Every realtime system we depend on will go down at some point.
Today it's Dropbox's turn. We get to find out what it's like when the systems we've built on top of Dropbox stop working.
For example, http://east-village.org/ is not updating.
I forget if scripting.com depends on it. Guess I'll find out now.
PS: Apparently not. Whew!
Remember how I blasted Panasonic for saying if it has a ringtone it isn't a camera. How clueless.
And how deceptive.
Cause all along they were working on a high-end camera that communicates.
Now that's what I'm talkin about!!
Okay, I need to get one of these asap.
PS: It only works in Japan.
On Saturday night I went out to eat with Marc Canter and his son Aron at a world-famous restaurant in NYC, Sammy's Roumanian Steak House.
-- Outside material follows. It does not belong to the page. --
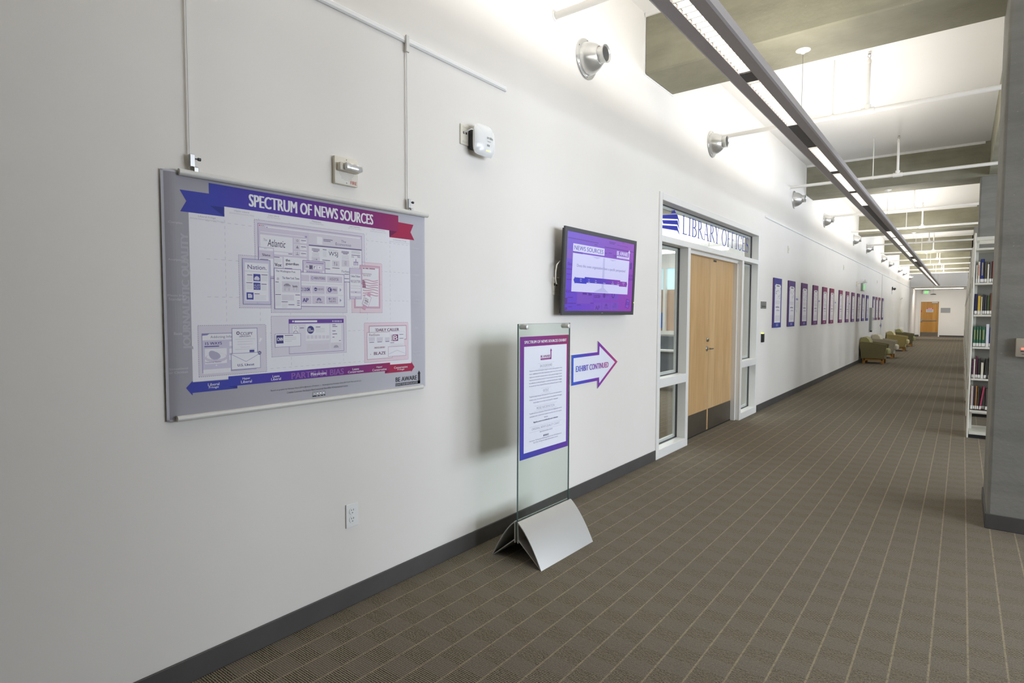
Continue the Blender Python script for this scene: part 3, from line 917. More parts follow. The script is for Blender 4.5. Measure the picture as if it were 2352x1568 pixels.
('R','g3',5,620.1,329.4,667.4,330.8),
('R','g3',5,620.0,322.3,667.2,323.7),
('R','g3',5,619.9,315.2,667.1,316.6),
('R','l1',4.9,574.1,286.3,588.6,301.5),
('R','l1',4.9,593.4,285.9,608.1,300.9),
('R','l1',4.9,613.0,285.5,627.8,300.3),
('R','l1',4.9,632.8,285.2,647.8,299.7),
('R','l1',4.9,652.8,284.8,668.0,299.1),
('R','l1',4.9,673.1,284.4,688.5,298.5),
('R','bar',5,707.3,344.0,724.5,347.2),
('R','bar',5,707.2,336.6,733.8,339.8),
('R','bar',5,706.9,316.8,724.1,320.0),
('R','bar',5,707.2,302.3,732.2,305.5),
('R','bar',5,707.0,287.7,717.8,290.9),
('R','bar',5,742.2,270.5,752.5,273.7),
('R','l1',4.6,573.4,234.5,689.4,262.0),
('R','l1',4.6,701.0,233.9,752.7,264.4),
('Q','um',5,[[740.1,240.4],[739.2,244.5],[736.8,248.1],[733.1,250.8],[728.5,252.2],[723.6,252.2],[719.1,250.8],[715.3,248.1],[712.9,244.5],[712.1,240.4]]),
('F','w','pu',6,1.4,424.3,255.6,543.8,311.3),
('R','navy',6.4,429.9,270.9,462.4,305.8),
('T','CNN','w',6.8,'b',432.7,281.7,460.8,296.2),
('R','bar',6.4,468.6,302.3,507.7,305.5),
('R','g3',6.4,469.1,294.7,522.6,296.3),
('R','g3',6.4,469.0,286.5,522.4,288.1),
('R','g3',6.4,468.8,278.6,501.5,280.2),
('F','w','dp',4,3,917.2,264.5,1156.3,336.3),
('T','DAILY CALLER','wine',5,'b',961.7,309.0,1107.4,323.8),
('TV','THE','wine',5,'b',953.4,309.9,959.2,325.3),
('F','w','dp',6,1.8,903.2,173.8,1060.5,305.4),
('T','RedState','mt',6.5,'f',917.3,287.3,980.9,299.2),
('R','bar',6.4,916.8,255.3,946.1,258.3),
('R','bar',6.4,966.1,255.5,995.1,258.5),
('R','bar',6.4,1017.3,255.8,1042.0,258.8),
('R','l1',6.3,913.2,262.3,950.2,281.8),
('R','l1',6.3,962.5,260.4,1000.6,280.1),
('R','l1',6.3,1014.7,258.7,1044.0,278.5),
('T','DRUDGE REPORT','mt',6.5,'b',947.2,224.9,1014.7,233.0),
('T','BLAZE','wine',6.5,'b',944.5,193.5,1019.4,208.2),
('Q','dp',6.5,[[925.8,201.1],[921.5,198.0],[925.7,194.7]]),
('F','w','l3',7.2,1.2,1045.0,223.4,1141.6,305.9),
('R','mb2',7.6,1063.9,258.0,1100.0,290.8),
('T','B','w',8,'fb',1068.5,262.2,1095.4,286.7),
('TV','BREITBART','mt',7.6,'b',1053.9,258.4,1060.9,290.5),
('R','bar',7.6,1109.0,289.0,1135.6,291.6),
('R','bar',7.6,1108.9,268.7,1135.4,271.3),
('R','bar',7.6,1049.3,248.6,1073.9,251.2),
('R','g3',7.5,1050.9,241.3,1135.2,242.3),
('R','g3',7.5,1050.9,236.4,1135.1,237.4),
('R','g3',7.5,1050.8,231.5,1135.1,232.5),
('F','w','dp',8.4,1.6,1034.7,180.6,1152.0,230.0),
('Q','g3',8.8,[[1036.3,194.2],[1093.8,210.8],[1149.7,191.1],[1149.7,189.3],[1093.7,208.5],[1036.3,192.0]]),
('Q','rb0',3,[[64.7,119.2],[88.8,144.4],[88.6,138.6],[223.5,136.7],[259.7,136.2],[259.1,98.4],[87.7,98.4],[87.5,88.8]]),
('G','rib',4,223.8,109.4,1046.8,149.4),
('Q','rd',3,[[1212.5,115.5],[1189.2,90.2],[1189.3,96.0],[1012.9,96.4],[1013.3,134.9],[1047.1,138.7],[1189.6,137.2],[1189.6,145.7]]),
('Q','rbd',3.5,[[223.0,110.0],[259.3,109.6],[259.1,98.4]]),
('Q','rdd',3.5,[[1046.8,110.7],[1013.0,107.8],[1012.9,96.6]]),
('T','Liberal','w',6,'m',144.5,118.6,188.2,129.4),
('T','Fringe','w',6,'m',147.6,106.4,185.1,117.0),
('T','Hyper','w',6,'m',280.8,129.3,313.0,140.1),
('T','Liberal','w',6,'m',274.4,117.1,319.5,127.7),
('T','Leans','w',6,'m',410.2,128.2,441.6,139.0),
('T','Liberal','w',6,'m',403.9,116.0,447.9,126.6),
('T','Leans','w',6,'m',816.1,127.7,853.7,138.5),
('T','Conservative','w',6,'m',789.8,115.5,880.0,126.1),
('T','Hyper','w',6,'m',959.8,126.1,997.1,136.9),
('T','Conservative','w',6,'m',933.7,113.9,1023.2,124.5),
('T','Conservative','w',6,'m',1072.4,115.6,1163.8,126.4),
('T','Fringe','w',6,'m',1095.2,103.4,1141.0,114.0),
('T','PARTISAN BIAS','fade',5,'b',497.0,113.9,767.0,141.1),
('T','Mainstream','w',6,'m',591.6,121.2,671.6,134.0),
('T','Based on graphic by Vanessa Otero,2016 @vlotero (Twitter)   -   Redesigned by Kristofer Kline,2017 (UC Merced Library)','gk',3,'s',401.5,68.8,866.2,77.8),
('T','Creative Commons Attribution-NonCommercial ShareAlike 4.0 International License','gk',3,'s',475.0,53.7,788.9,62.2),
('R','k',4,599.0,24.6,665.0,46.6),
('R','lg3',4.4,600.0,30.6,664.0,45.6),
('C','k',4.8,609.0,38.2,6.6),
('C','w',5.1,609.0,38.2,5.2),
('C','k',4.8,625.0,38.2,6.6),
('C','w',5.1,625.0,38.2,5.2),
('C','k',4.8,641.0,38.2,6.6),
('C','w',5.1,641.0,38.2,5.2),
('C','k',4.8,657.0,38.2,6.6),
('C','w',5.1,657.0,38.2,5.2),
('T','cc','k',5.4,'b',605.4,36.0,612.6,40.6),
('T','BY   NC   SA','w',5,'s',620.0,25.6,660.0,29.6),
('T','BE AWARE','k',4,'b',1082.1,46.5,1230.4,69.9),
('R','k',4,1081.1,24.1,1253.0,39.9),
('R','k',4,1237.7,24.1,1253.0,78.2),
('Q','k',4,[[1233.7,77.2],[1256.5,77.2],[1245.3,94.2]]),
('T','ELEVATE YOUR NEWS EVALUATION','lg3',4.4,'s',1084.1,26.6,1233.7,37.4)]
SCREEN=[
('R','sd',1,11.9,522.5,452.9,528.5),
('R','sd',1,631.7,549.4,739.0,555.4),
('R','sd',1,632.8,539.1500000000001,718.3,545.1500000000001),
('R','sd',1,558.5,502.3,1073.4,508.3),
('R','sd',1,9.7,299.35,80.5,305.35),
('R','sd',1,14.7,263.2,68.3,269.2),
('R','sd',1,15.9,224.10000000000002,78.8,230.10000000000002),
('R','sd',1,36.6,95.65,110.5,101.65),
('R','sd',1,40.3,52.55,159.0,58.55),
('R','sd',1,50.4,27.15,101.9,33.15),
('R','sd',1,175.4,41.900000000000006,229.3,47.900000000000006),
('R','sd',1,371.2,57.4,417.3,63.4),
('R','sd',1,395.5,505.75,441.6,511.75),
('R','sd',1,555.4,455.1,598.2,461.1),
('R','sd',1,630.7,461.45,678.2,467.45),
('T','The','sd',1,'f',841.4,560.2,891.9,570.4),
('T','Economist','sd',1,'f',771.9,535.0,957.2,545.1),
('T','Slate','sd',1,'b2',23.6,328.9,90.5,351.6),
('T','Nation','sd',1,'f',-10.0,132.8,136.5,157.0),
('T','WSJ','sd',1,'f',706.6,429.5,810.1,458.1),
('T','REVIEW','sd',1,'s',1001.3,260.2,1081.4,284.2),
('T','NATION','sd',1,'s',998.0,290.6,1078.0,314.1),
('R','sd',1,424.8,101.5,454.8,125.3),
('T','B','sp',1.6,'b2',430.8,104.8,449.9,122.1),
('R','sd',1,457.2,102.1,487.6,126.0),
('T','B','sp',1.6,'b2',463.3,105.3,482.6,122.8),
('R','sd',1,490.0,102.7,520.7,126.7),
('T','C','sp',1.6,'b2',496.2,105.9,515.6,123.4),
('R','st',0.7,421.3,90.1,543.5,137.9),
('R','st',0.7,556.5,92.1,675.7,141.0),
('R','st',0.7,692.1,94.3,825.7,141.3),
('R','st',0.7,428.0,5.6,545.7,66.3),
('R','st',0.7,557.7,8.7,684.1,67.8),
('R','st',0.7,699.1,11.8,834.3,72.2),
('R','st',0.7,167.6,55.1,406.1,137.3),
('R','st',0.7,7.9,376.3,86.4,442.3),
('T','AP','sd',1,'b',447.7,9.5,521.4,41.6),
('C','sd',1,584.8,124.7,20),
('C','sd',1,735.1,130.7,26),
('C','st',1.4,735.1,130.7,15),
('T','NEWS','sd',1,'f',609.4,121.2,669.0,134.9),
('T','CBS','sd',1,'f',750.7,48.7,800.3,65.8),
('T','NEWS','sd',1,'f',731.1,26.4,802.6,44.7),
('T','NBC NEWS','sd',1,'b2',591.7,20.1,660.5,30.1),
('Q','sd',1,[(627.4,36.9),(644.0,37.3),(646.5,42.5),(641.9,45.6)]),
('Q','sd',1,[(626.5,38.5),(640.7,47.9),(640.5,53.8),(635.1,54.0)]),
('Q','sd',1,[(625.1,39.5),(633.0,55.3),(630.2,60.3),(625.4,57.6)]),
('Q','sd',1,[(623.3,39.5),(623.0,57.6),(618.2,60.3),(615.4,55.3)]),
('Q','sd',1,[(621.9,38.5),(613.3,54.0),(607.9,53.8),(607.7,47.9)]),
('Q','sd',1,[(621.0,36.9),(606.5,45.6),(601.9,42.5),(604.4,37.3)]),
('R','sd',1,-4.9,49.0,35.9,94.7),
('R','sd',1,0.9,5.2,37.6,25.7),
('R','sd',1,247.9,122.9,311.8,137.6),
('Q','sd',1,[(332.7,138.5),(389.8,131.7),(388.5,120.7),(336.8,118.0)]),
('Q','sd',1,[(979.3,105.6),(1047.4,94.5),(1023.3,21.3),(959.7,33.1)]),
('Q','sp',1.4,[(985.5,99.7),(1039.4,90.8),(1017.0,27.3),(967.5,36.8)]),
('T','FOX','sd',1.8,'b',970.9,51.7,1029.7,81.4),
('R','sd',1,1015.5,358.2,1032.3,408.5),
('R','sd',1,1034.3,359.2,1051.9,415.7),
('R','sd',1,1002.3,400.7,1065.7,401.7),
('Q','sw',2,[(84.8,490.7),(555.9,491.7),(557.7,435.9),(85.6,434.0)]),
('T','NEWS SOURCES','sk',3,'m',102.3,446.7,537.4,478.8),
('Q','sw',2,[(85.4,423.7),(997.0,424.2),(990.6,142.0),(84.0,142.0)]),
('R','sd',2.2,89.9,420.8,96.9,435.8),
('R','sd',2.2,105.4,420.8,112.4,435.8),
('R','sd',2.2,120.9,420.9,127.9,435.9),
('R','sd',2.2,136.5,420.9,143.5,435.9),
('R','sd',2.2,152.3,421.0,159.3,436.0),
('R','sd',2.2,168.1,421.0,175.1,436.0),
('R','sd',2.2,184.0,421.1,191.0,436.1),
('R','sd',2.2,200.0,421.2,207.0,436.2),
('R','sd',2.2,216.1,421.2,223.1,436.2),
('T','Does this news organization have a specific perspective?','sg',3,'m',149.3,318.8,932.9,346.0),
('Q','sl',2.3,[(360.9,416.4),(511.5,418.7),(442.5,402.4)]),
('Q','sl',2.3,[(645.8,413.8),(766.1,414.9),(697.2,401.2)]),
('Q','sl',2.3,[(541.4,418.0),(569.2,418.2),(570.5,183.7),(653.9,147.3),(408.9,146.9),(534.5,182.6)]),
('Q','b0',3,[(107.4,228.75),(129.4,254.75),(129.4,246.75),(297.4,246.75),(297.4,204.75),(129.4,204.75),(129.4,196.75)]),
('G','sgr',3.2,267.4,213.75,846.9,255.75),
('Q','b2',3,[(976.9,228.75),(960.9,254.75),(960.9,246.75),(826.9,246.75),(826.9,204.75),(960.9,204.75),(960.9,196.75)]),
('T','Liberal','sw',3.8,'s',199.1,231.75,224.3,241.75),
('T','Fringe','sw',3.8,'s',200.9,216.75,222.5,226.75),
('T','Hyper','sw',3.8,'s',324.5,231.75,342.5,241.75),
('T','Liberal','sw',3.8,'s',320.9,216.75,346.1,226.75),
('T','Leans','sw',3.8,'s',428.8,231.75,446.8,241.75),
('T','Liberal','sw',3.8,'s',425.2,216.75,450.4,226.75),
('T','Mainstream','sw',3.8,'s',558.9,216.75,594.9,226.75),
('T','Leans','sw',3.8,'s',707.0,231.75,725.0,241.75),
('T','Conservative','sw',3.8,'s',694.4,216.75,737.6,226.75),
('T','Hyper','sw',3.8,'s',802.7,231.75,820.7,241.75),
('T','Conservative','sw',3.8,'s',790.1,216.75,833.3,226.75),
('T','Conservative','sw',3.8,'s',885.7,231.75,928.9,241.75),
('T','Fringe','sw',3.8,'s',896.5,216.75,918.1,226.75),
('T','BE AWARE','sw',3,'b',764.5,458.2,968.4,492.4),
('R','sw',3,766.1,435.4,994.4,452.0),
('T','ELEVATE YOUR NEWS EVALUATION','sk',3.6,'s',779.8,439.5,956.7,444.9),
('R','sw',3,980.4,435.4,994.4,492.70000000000005),
('Q','sw',3,[(968.4,490.70000000000005),(1006.4,490.70000000000005),(987.4,516.7)])]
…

If you ever get a chance to eat out with Marc, I'd do it. Just kick back and let him work with the waiter. You always end up eating a perfectly orchestrated meal. And even though there aren't many choices at Sammy's, and I had been there many times over the years, this meal was a Canter orchestration par excellence, a new experience. Let me tell you what we had.
The meal started with glasses of ice cold seltzer and a big frozen bottle of vodka. The seltzer is very good, and while I'm not a big drinker of any kind of alcohol, this vodka, served at 32 degrees, tasted so good. I chugged a first glass, and then sipped it through the meal. It made the schmaltz of Sammy's work much better.
The next course, chopped liver. It comes in a steel bowl, with fried onions, garlic, and the waiter pours chicken fat over the whole thing and mixes it at your table. I know it sounds terrible, and it looks worse, oh but it is incredibly flavorful and delicious. For me it was the best course of the meal.
Then the waiter comes out with what he calls "monkey dicks" -- which are long sausages, I have no idea what's in them or what they're called, but they were also very good. You eat them with some pickles, onions and a bit of ketchup.
Then the main course, a huge piece of flank steak, grilled with lots of garlic and potato latkes on the side. Usually that would be the star of the meal for me, but the other flavors were so rich and the spices so great, esp in combination with the vodka. The main course seemed overwhelmed by the accessories.
Finally, a big bottle of Fox's U-bet and a half-gallon of milk and a fresh bottle of seltzer. Out of which you make your own egg creams. A New York tradition, which of course had no egg and no cream.